Sans doute le meilleur film de l’inégal Michel Deville avec Raphaël ou le débauché

Ce jeu de manipulations, ce marivaudage brûlant est drôle, élégant, cruel, effilé, cynique… troublant aussi. Il y a du brio, du mépris, du désespoir. Ce n’est pas très gai et c’est très féroce. C’est une sorte d’épisode des Liaisons dangereuses joué au début du dernier quart du dernier siècle. D’ailleurs, ça fait penser irrésistiblement à la fin du 18ème siècle, à une société qui danse avec raffinement et désenchantement sur un volcan. Et ça finit mal. Comme le 18ème siècle.

Romy Schneider est dans l’éclat éternel de sa beauté. Jean-Louis Trintignant est un jouet qui a l’intelligence de ne pas se rebeller. Jean-Pierre Cassel est le démiurge. On verra que ce qui le pousse à l’être n’est pas rose.

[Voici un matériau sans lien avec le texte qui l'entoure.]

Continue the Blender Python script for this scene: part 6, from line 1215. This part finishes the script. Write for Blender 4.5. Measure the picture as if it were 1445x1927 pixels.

Ou alors, rose et gris. Comme le 18ème, vous dit-on !

Revu l’autre jour, Le mouton enragé a conservé effectivement toute sa force de percussion et l’habileté cruelle de son scénario ; toutefois, j’éprouvais en regardant une insatisfaction que j’ai mieux comprise en lisant l’excellente analyse d’un excellent critique : réalisation plate, heurtée, sans grâce, photo terriblement « téléfilm », et montage fatigant par ses plans inutilement trop courts, et ses effets d’un autre âge.

 C’est tout à fait cela : c’est mal filmé, et c’est très dommage, car, avec un peu plus de qualité dans ces domaines essentiels de la cinématographie, je crois qu’on ne serait pas loin du chef-d’œuvre.

La noirceur du film m’est encore mieux apparue, et c’est une prouesse que de l’avoir fait monter ainsi au cours de scènes dont beaucoup sont d’apparence légère, voire comique, mais où on sent pourtant gronder une sorte d’horreur méchante.